We Are All Completely Beside Ourselves
I think it's fair to say that I have read far less books this year then I would have normally by this time of year. But, it's also pretty fair to say that on the whole I've read very few books I didn't enjoy which is an improvement upon previous years.
'We Are All Completely Besides Ourselves' follows this years pattern. Shortlisted for this years Booker Prize, for my part I was completely seduced by the attention grabbing title, it was always pretty much a certainty I was going to give it a try. And I thought it was great.
Told from the point of view of Rosemary Cooke who begins her story in the middle before concluding it around present day, she once had two siblings : Fern and Lowell. Fern disappeared when she was 5, to be barely spoken of again. Lowell ran away in his teens, and she hasn't seen him since either.
There is so so much I'd like to say about this book, a lot of things I'd like to debate, mostly in reference to their parents and the nearly criminal level of psychological damage their choices inflicted on their children. Unfortunately, I'm loathe to do so. A twist comes roughly a third of the way in, which makes it near impossible to review without absolutely wrecking the beginning.
This is exactly what happened to me - An Amazon review gave this away, and so I already knew. The thing was, too, that as I read it I knew that far from guessing the twist I would have made (possibly from what life experiences I bring to the book as a reader) entirely different assumptions.
Because I can't really talk about the plot, what I will say is that I found Rosemary as a character incredibly believable, even with the uniqueness of her life and the circumstances, I felt like if I'd had her life I'd be like her too. If anything there is not enough of either Lowell, or the parents, possibly because it's being narrated from Rosemary's viewpoint. If the narrator had been omniscient or if each character had taken a turn this might have been better, but this would have really changed the feel of the book and consequentially made it a different book. It's just there's a lot more I wanted to know, and hoped the mothers' journal would reveal but it didn't.
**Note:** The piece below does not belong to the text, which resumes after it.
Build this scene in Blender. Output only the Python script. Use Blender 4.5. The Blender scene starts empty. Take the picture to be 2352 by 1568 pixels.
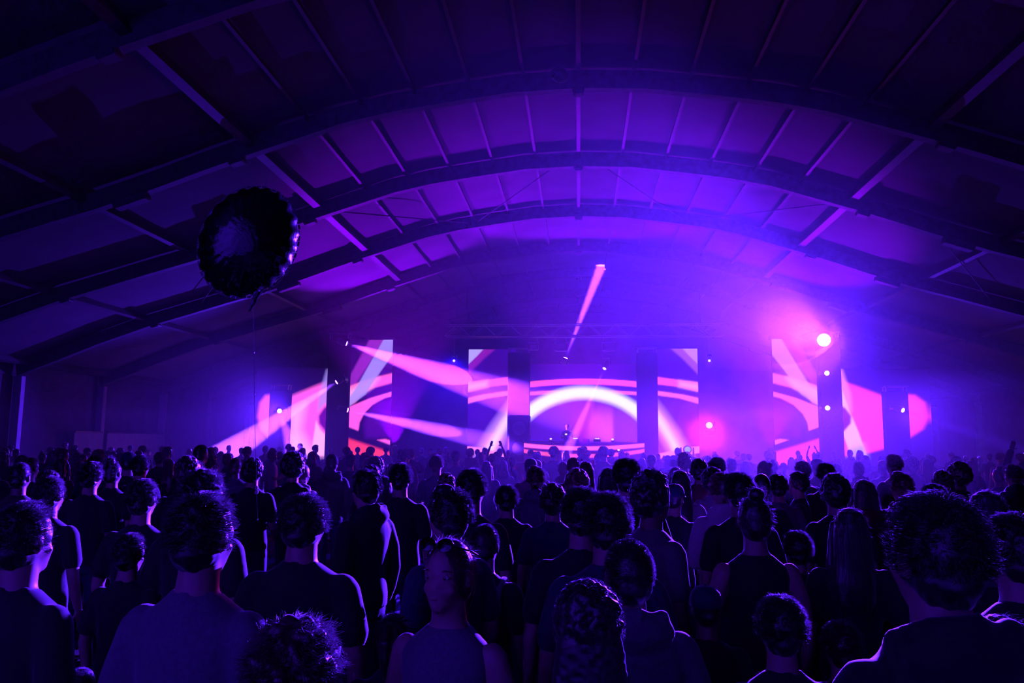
import bpy, bmesh, math, random
import numpy as np
from mathutils import Vector, Matrix, Quaternion, noise

random.seed(7)
SC = bpy.context.scene
COL = SC.collection
PI = math.pi

# ------------------------------------------------------------------ camera
W, H, F = 2352, 1568, 1830.0
CAMZ = 1.95
def cam_matrix(vx, vy, roll):
    c = Vector(((vx - W / 2) / F, -(vy - H / 2) / F, -1.0)).normalized()
    p = math.atan2(-c.y, c.z)
    if abs(p) > PI / 2: p -= math.copysign(PI, p)
    up = Vector((0, math.cos(p), math.sin(p)))
    right = c.cross(up)
    r = math.radians(roll)
    right, up = right * math.cos(r) - up * math.sin(r), up * math.cos(r) + right * math.sin(r)
    return Matrix((right, c, up))
CM = cam_matrix(1330, 1020, 0.5)
def at(px, py, d):
    """the point of the place seen at a photo pixel, at distance d down the hall"""
    r = CM @ Vector(((px - W / 2) / F, -(py - H / 2) / F, -1.0))
    t = d / r.y
    return Vector((r.x * t, d, CAMZ + r.z * t))
def to_px(x, y, z):
    x, y, z = np.asarray(x, float), np.asarray(y, float), np.asarray(z, float) - CAMZ
    m = CM
    cx = m[0][0] * x + m[1][0] * y + m[2][0] * z
    cy = m[0][1] * x + m[1][1] * y + m[2][1] * z
    cz = m[0][2] * x + m[1][2] * y + m[2][2] * z
    return W / 2 + F * cx / -cz, H / 2 - F * cy / -cz

cd = bpy.data.cameras.new('camera')
cd.sensor_width = 36.0; cd.sensor_fit = 'HORIZONTAL'; cd.lens = F * 36.0 / W
cd.clip_start = 0.05; cd.clip_end = 200
cam = bpy.data.objects.new('camera', cd)
COL.objects.link(cam)
cam.matrix_world = Matrix.Translation((0, 0, CAMZ)) @ CM.to_4x4()
SC.camera = cam
SC.view_settings.view_transform = 'Standard'
SC.view_settings.look = 'None'
SC.view_settings.exposure = 0.0
SC.view_settings.gamma = 1.0
SC.view_settings.use_curve_mapping = False
cy = SC.cycles
cy.use_denoising = True; cy.use_adaptive_sampling = True; cy.adaptive_threshold = .05; cy.adaptive_min_samples = 16
cy.max_bounces = 3; cy.diffuse_bounces = 1; cy.glossy_bounces = 2
cy.transmission_bounces = 2; cy.volume_bounces = 0; cy.transparent_max_bounces = 40
cy.sample_clamp_indirect = 3.0; cy.sample_clamp_direct = 60.0
cy.caustics_reflective = False; cy.caustics_refractive = False
w = bpy.data.worlds.new('world'); SC.world = w; w.use_nodes = True
w.node_tree.nodes['Background'].inputs[0].default_value = (0.002, 0.001, 0.012, 1)
w.node_tree.nodes['Background'].inputs[1].default_value = 0.3

# ------------------------------------------------------------------ helpers
def tag(o, label=None, cat=None, group=None, kind=None):
    if label: o['label'] = label
    if cat: o['category'] = cat
    if group: o['group'] = group
    if kind: o['kind'] = kind
    return o
def empty(name, loc=(0, 0, 0), rz=0.0):
    o = bpy.data.objects.new(name, None); COL.objects.link(o)
    o.empty_display_size = 0.1
    o.location = loc; o.rotation_euler = (0, 0, rz)
    return o
def link_mesh(name, me, parent=None, loc=None):
    o = bpy.data.objects.new(name, me); COL.objects.link(o)
    if parent: o.parent = parent
    if loc is not None: o.location = loc
    return o
def copy_tree(o, parent=None):
    c = o.copy(); COL.objects.link(c)
    if parent: c.parent = parent
    for ch in o.children: copy_tree(ch, c)
    return c

class MB:
    """collects shapes; build() links them as one mesh object"""
    def __init__(s): s.v = []; s.f = []
    def add(s, vs, fs):
        n = len(s.v); s.v += [tuple(v) for v in vs]; s.f += [tuple(i + n for i in f) for f in fs]
    def box(s, c, size, rot=None, bev=0.0):
        hx, hy, hz = size[0] / 2, size[1] / 2, size[2] / 2
        if bev <= 0:
            vs = [Vector((sx * hx, sy * hy, sz * hz)) for sz in (-1, 1) for sx, sy in ((-1, -1), (1, -1), (1, 1), (-1, 1))]
            fs = [(3, 2, 1, 0), (4, 5, 6, 7), (0, 1, 5, 4), (1, 2, 6, 5), (2, 3, 7, 6), (3, 0, 4, 7)]
        else:
            b = min(bev, hx * .9, hy * .9, hz * .9)
            oc = [(hx - b, -hy), (hx, -hy + b), (hx, hy - b), (hx - b, hy), (-hx + b, hy), (-hx, hy - b), (-hx, -hy + b), (-hx + b, -hy)]
            vs = []; fs = []
            for z, k in ((-hz, 1), (-hz + b, 0), (hz - b, 0), (hz, 1)):
                for (x, y) in oc:
                    q = (x, y)
                    if k: q = (x * (hx - b) / hx, y * (hy - b) / hy)
                    vs.append(Vector((q[0], q[1], z)))
            fs.append(tuple(range(7, -1, -1)))
            for r in range(3):
                for i in range(8):
                    j = (i + 1) % 8
                    fs.append((r * 8 + i, r * 8 + j, r * 8 + 8 + j, r * 8 + 8 + i))
            fs.append(tuple(range(24, 32)))
        c = Vector(c)
        if rot is not None: vs = [rot @ v for v in vs]
        s.add([v + c for v in vs], fs)
    def loft(s, rings, n=12, cap=True):
        """rings: (center, rx, ry[, axis]) closed tube along the ring centres; ellipse axes stay world x / y unless the chain turns"""
        pts = [Vector(r[0]) for r in rings]
        vs = []; fs = []
        for i, r in enumerate(rings):
            a = pts[max(0, i - 1)]; b = pts[min(len(pts) - 1, i + 1)]
            t = (b - a)
            t = t.normalized() if t.length > 1e-9 else Vector((0, 0, 1))
            u = Vector((1, 0, 0)); 
            if abs(t.x) > 0.9: u = Vector((0, 1, 0))
            u = (u - t * u.dot(t)).normalized(); v = t.cross(u)
            for k in range(n):
                an = 2 * PI * k / n
                vs.append(pts[i] + u * (r[1] * math.cos(an)) + v * (r[2] * math.sin(an)))
        for i in range(len(rings) - 1):
            for k in range(n):
                j = (k + 1) % n
                fs.append((i * n + k, i * n + j, (i + 1) * n + j, (i + 1) * n + k))
        if cap:
            fs.append(tuple(range(n - 1, -1, -1)))
            L = (len(rings) - 1) * n
            fs.append(tuple(L + k for k in range(n)))
        s.add(vs, fs)
    def limb(s, pts, n=12):
        """round tapered tube with domed ends through (point, radius)"""
        P = [(Vector(p), r) for p, r in pts]
        d0 = (P[0][0] - P[1][0]).normalized(); d1 = (P[-1][0] - P[-2][0]).normalized()
        r0, r1 = P[0][1], P[-1][1]
        rings = [(P[0][0] + d0 * r0 * .97, r0 * .25, r0 * .25), (P[0][0] + d0 * r0 * .7, r0 * .7, r0 * .7)]
        rings += [(p, r, r) for p, r in P]
        rings += [(P[-1][0] + d1 * r1 * .7, r1 * .7, r1 * .7), (P[-1][0] + d1 * r1 * .97, r1 * .25, r1 * .25)]
        s.loft(rings, n)
    def ell(s, c, r, n=14, m=9, rot=None):
        vs = [Vector((0, 0, -r[2]))]; fs = []
        for i in range(1, m):
            a = -PI / 2 + PI * i / m
            for k in range(n):
                b = 2 * PI * k / n
                vs.append(Vector((r[0] * math.cos(a) * math.cos(b), r[1] * math.cos(a) * math.sin(b), r[2] * math.sin(a))))
        vs.append(Vector((0, 0, r[2])))
        for k in range(n):
            j = (k + 1) % n
            fs.append((0, 1 + j, 1 + k))
            for i in range(m - 2):
                a = 1 + i * n
                fs.append((a + k, a + j, a + n + j, a + n + k))
            a = 1 + (m - 2) * n
            fs.append((a + k, a + j, len(vs) - 1))
        c = Vector(c)
        if rot is not None: vs = [rot @ v for v in vs]
        s.add([v + c for v in vs], fs)
    def tube(s, pts, r, n=6):
        s.loft([(p, r, r) for p in pts], n)
    def mesh(s, name, m=None, smooth=False):
        me = bpy.data.meshes.new(name)
        me.from_pydata(s.v, [], s.f); me.update()
        if smooth: me.polygons.foreach_set('use_smooth', [True] * len(me.polygons))
        if m: me.materials.append(m)
        return me
    def build(s, name, m, parent=None, loc=None, smooth=False):
        return link_mesh(name, s.mesh(name, m, smooth), parent, loc)

# ------------------------------------------------------------------ materials
def mat(name, col, rough=0.6, spec=0.5, metal=0.0, emit=None, strength=0.0, nscale=0, namp=0.0, bump=0.0, sheen=0.0):
    m = bpy.data.materials.new(name); m.use_nodes = True
    nt = m.node_tree; b = nt.nodes['Principled BSDF']
    b.inputs['Base Color'].default_value = (*col, 1)
    b.inputs['Roughness'].default_value = rough
    b.inputs['Specular IOR Level'].default_value = spec
    b.inputs['Metallic'].default_value = metal
    if sheen:
        b.inputs['Sheen Weight'].default_value = sheen
        b.inputs['Sheen Roughness'].default_value = 0.4
    if emit:
        b.inputs['Emission Color'].default_value = (*emit, 1)
        b.inputs['Emission Strength'].default_value = strength
    if nscale:
        tc = nt.nodes.new('ShaderNodeTexCoord'); tx = nt.nodes.new('ShaderNodeTexNoise')
        tx.inputs['Scale'].default_value = nscale; tx.inputs['Detail'].default_value = 4
        nt.links.new(tc.outputs['Object'], tx.inputs['Vector'])
        if namp:
            rp = nt.nodes.new('ShaderNodeValToRGB')
            rp.color_ramp.elements[0].position = .3; rp.color_ramp.elements[1].position = .7
            rp.color_ramp.elements[0].color = (*[c * (1 - namp) for c in col], 1)
            rp.color_ramp.elements[1].color = (*[min(1, c * (1 + namp)) for c in col], 1)
            nt.links.new(tx.outputs['Fac'], rp.inputs['Fac'])
            nt.links.new(rp.outputs['Color'], b.inputs['Base Color'])
        if bump:
            bp = nt.nodes.new('ShaderNodeBump'); bp.inputs['Strength'].default_value = bump; bp.inputs['Distance'].default_value = .02
            nt.links.new(tx.outputs['Fac'], bp.inputs['Height']); nt.links.new(bp.outputs['Normal'], b.inputs['Normal'])
    return m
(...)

I think I expected it to be a funny book, indeed it's described as comic, but I thought it was incredibly sad. There were parts of brilliantly observed and astute points about life and family, and being a human in general. In fact, I enjoyed the writing so much, I will certainly seek out her other novels. Though the chronology of the storytelling occasionally feels fractured it wasn't really to its detriment.
Also, in the general scheme of things, the originality in terms of plot here is inarguable and it is genuinely good as a reader to have a book that you can't even slightly accuse of being a tale you might have read something like before.
10/10
I totally agree. I absolutely loved this book. I will also have the same problem when I review it as the twist is so breathtaking it would be a crime to reveal it. I was drawn to it by the title. Once I began reading I was lost.